This is my revision of the great tutorial at http://brandonrose.org/clustering - many thanks to the author.
Data: Top 100 movies (http://www.imdb.com/list/ls055592025/) with title, genre, and synopsis (IMDB and Wiki)
Goal: Put 100 movies into 5 clusters by text-mining their synopses and plot the result as follows
First, clone the repo, go to the repo folder, setup the virtual environment, and install the required packages:
git clone https://github.com/harrywang/document_clustering.git
cd document_clustering
virtualenv venv
source venv/bin/activate
pip install -r requirements.txt
Second, use nltk.download() to download all nltk packages, which are saved to /Users/harrywang/nltk_data
ipython2
import nltk
nltk.download()
Lastly, view doc_clustering.ipynb directly on Github at https://github.com/harrywang/document_cluster/blob/master/doc_clustering.ipynb or locally by running ipython2 notebook
to learn the tutorial step-by-step.
- Read data: read titles, genres, synopses, rankings into four arrays
- Tokenize and stem: break paragraphs into sentences, then to words, stem the words (without removing stopwords) - each synopsis essentially becomes a bag of stemmed words.
- Generate tf-idf matrix: each row is a term (unigram, bigram, trigram...generated from the bag of words in 2.), each column is a synopsis.

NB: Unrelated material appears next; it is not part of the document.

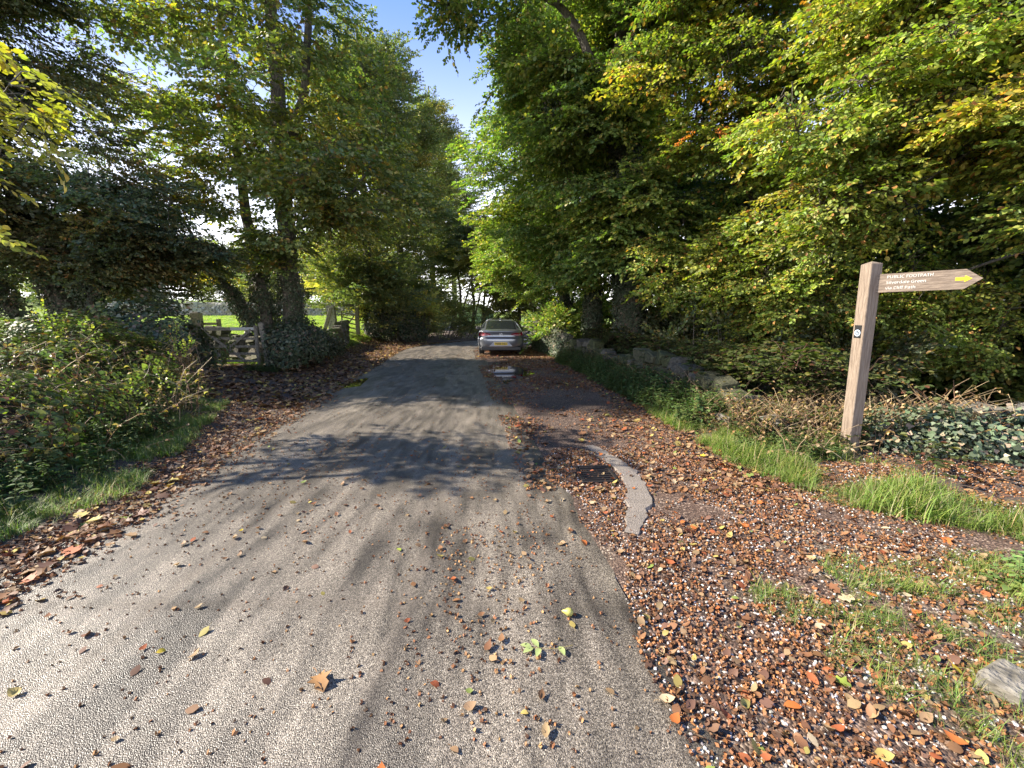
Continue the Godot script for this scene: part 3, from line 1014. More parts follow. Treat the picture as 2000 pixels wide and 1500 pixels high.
func build_gates() -> void:
	# field gate by the brambles
	var a := gp(-10.55, -12.15, 0.0)
	var b := gp(-7.72, -12.2, 0.0)
	a.y = b.y
	var t := thing("field_gate", "grey five-barred wooden field gate with crossed braces, half hidden by ivy", "gate", a)
	var dx := (b - a)
	for i in 5:
		var y: float = [0.2, 0.42, 0.64, 0.88, 1.17][i]
		var mb := MB.new()
		mb.o = a
		beam(mb, a + Vector3(0, y, 0), b + Vector3(0, y, 0), 0.03, 0.10 if i == 4 else 0.075)
		put(mb, "rail", M.timber, t)
	for q in [0.0, 0.985]:
		var mb := MB.new()
		mb.o = a
		beam(mb, a + dx * q + Vector3(0, 0.08, 0.002), a + dx * q + Vector3(0, 1.27, 0.002), 0.075, 0.085, 0.006, Color.WHITE, Vector3(1, 0, 0))
		put(mb, "stile", M.timber, t)
	for q in [[0.50, 0.17, 0.94, 1.15], [0.86, 0.17, 0.42, 1.15], [0.1, 0.17, 0.42, 1.15]]:
		var mb := MB.new()
		mb.o = a
		beam(mb, a + dx * q[0] + Vector3(0, q[1], 0.032), a + dx * q[2] + Vector3(0, q[3], 0.032), 0.028, 0.075)
		put(mb, "brace", M.timber, t)
	var mb2 := MB.new()
	mb2.o = a
	beam(mb2, a + dx * 0.72 + Vector3(0, 1.165, 0.022), a + dx * 0.985 + Vector3(0, 1.18, 0.022), 0.012, 0.085)
	put(mb2, "repair_strip", M.white_wood, t)
	gate_post("round-shouldered timber post leaning at the latch end of the barred gate", gp(-7.5, -12.25), gp(-7.62, -12.25, 1.36), 0.13, M.timber)
	gate_post("short timber post tight against the latch stile of the barred gate", gp(-7.66, -12.45), gp(-7.68, -12.45, 1.28), 0.09, M.timber)
	# kissing gate further up the lane
	var c := gp(-9.62, -22.9)
	var d := gp(-8.98, -23.5)
	gate_post("tall dark timber post carrying the small footpath gate", d, d + Vector3(0, 2.02, 0), 0.2, M.timber)
	gate_post("thick stone gatepost beside the small footpath gate", gp(-9.95, -22.5), gp(-10.05, -22.5, 1.55), 0.42, M.stone)
	gate_post("thin timber stake leaning against the ivy-clad wall", gp(-9.9, -21.0), gp(-9.35, -21.0, 1.6), 0.16, M.timber)
	t = thing("footpath_gate", "small barred wooden gate between stone gatepost and tall dark post", "gate", c)
	for i in 5:
		var mb := MB.new()
		mb.o = c
		var y := 0.15 + i * 0.26
		beam(mb, c + Vector3(0, y + 0.08, 0), d + Vector3(-0.1, y, 0.08), 0.03, 0.07)
		put(mb, "rail", M.timber, t)
	for q in [[0.0, 1.3], [0.9, 1.25]]:
		var mb := MB.new()
		mb.o = c
		var p := c.lerp(d, q[0])
		beam(mb, p + Vector3(0, 0.05, 0.01), p + Vector3(0, q[1], 0.01), 0.06, 0.07, 0.006, Color.WHITE, Vector3(1, 0, 0))
		put(mb, "stile", M.timber, t)
	var mb3 := MB.new()
	mb3.o = c
	beam(mb3, c + Vector3(0.05, 0.2, 0.04), c.lerp(d, 0.85) + Vector3(0, 1.2, 0.04), 0.028, 0.06)
	put(mb3, "brace", M.timber, t)
	mb3 = MB.new()
	mb3.o = c
	beam(mb3, c + Vector3(-0.35, 1.72, 0), d + Vector3(0, 1.8, 0), 0.16, 0.24)
	put(mb3, "top_bar", M.timber, t)
	# rails of the paddock behind the dark trees
	var fx := -20.0
	t = thing("paddock_fence", "rustic post and rail fence along the sunny field behind dark leaning trunks", "fence", gp(-20.0, -15.5))
	while fx < -9.5:
		var p := gp(fx, -15.5)
		var mb := MB.new()
		mb.o = t.position
		beam(mb, p - Vector3(0, 0.2, 0), p + Vector3(0, 1.25, 0), 0.12, 0.12, 0.01, Color.WHITE, Vector3(1, 0, 0))
		put(mb, "post", M.timber, t)
		if fx + 1.75 < -9.5:
			var q := gp(fx + 1.75, -15.5)
			for y in [0.4, 0.72, 1.05]:
				mb = MB.new()
				mb.o = t.position
				beam(mb, p + Vector3(0, y, 0.08), q + Vector3(0, y + rng.randf_range(-0.03, 0.03), 0.08), 0.035, 0.09)
				put(mb, "rail", M.timber, t)
		fx += 1.75
	gate_post("stout dark timber post in the sunny field behind the barred gate", gp(-12.0, -15.4), gp(-12.0, -15.4, 1.5), 0.3, M.timber, "fence_post")
	# old red-brown boards sunk in the brambles
	for q in [[Vector3(-8.7, 1.13, -7.6), Vector3(-7.75, 1.16, -7.9), "short red-brown board end lying across the near bramble bank"], [Vector3(-8.9, 0.86, -6.6), Vector3(-7.6, 0.83, -6.6), "long rotten red-brown plank half buried in pale brambles"]]:
		mb3 = MB.new()
		beam(mb3, q[0], q[1], 0.05, 0.16)
		var o := put(mb3, "old_plank", M.red_wood)
		tag(o, q[2], "plank", "old planks in the brambles")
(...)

- Generate clusters: based on the tf-idf matrix, 5 (or any number) clusters are generated using k-means. The top key terms are selected for each cluster.
- Calculate similarity: generate the cosine similarity matrix using the tf-idf matrix (100x100), then generate the distance matrix (1 - similarity matrix), so each pair of synopsis has a distance number between 0 and 1.
- Plot clusters: use multidimensional scaling (MDS) to convert distance matrix to a 2-dimensional array, each synopsis has (x, y) that represents their relative location based on the distance matrix. Plot the 100 points with their (x, y) using matplotlib (I added an example on using plotly.js).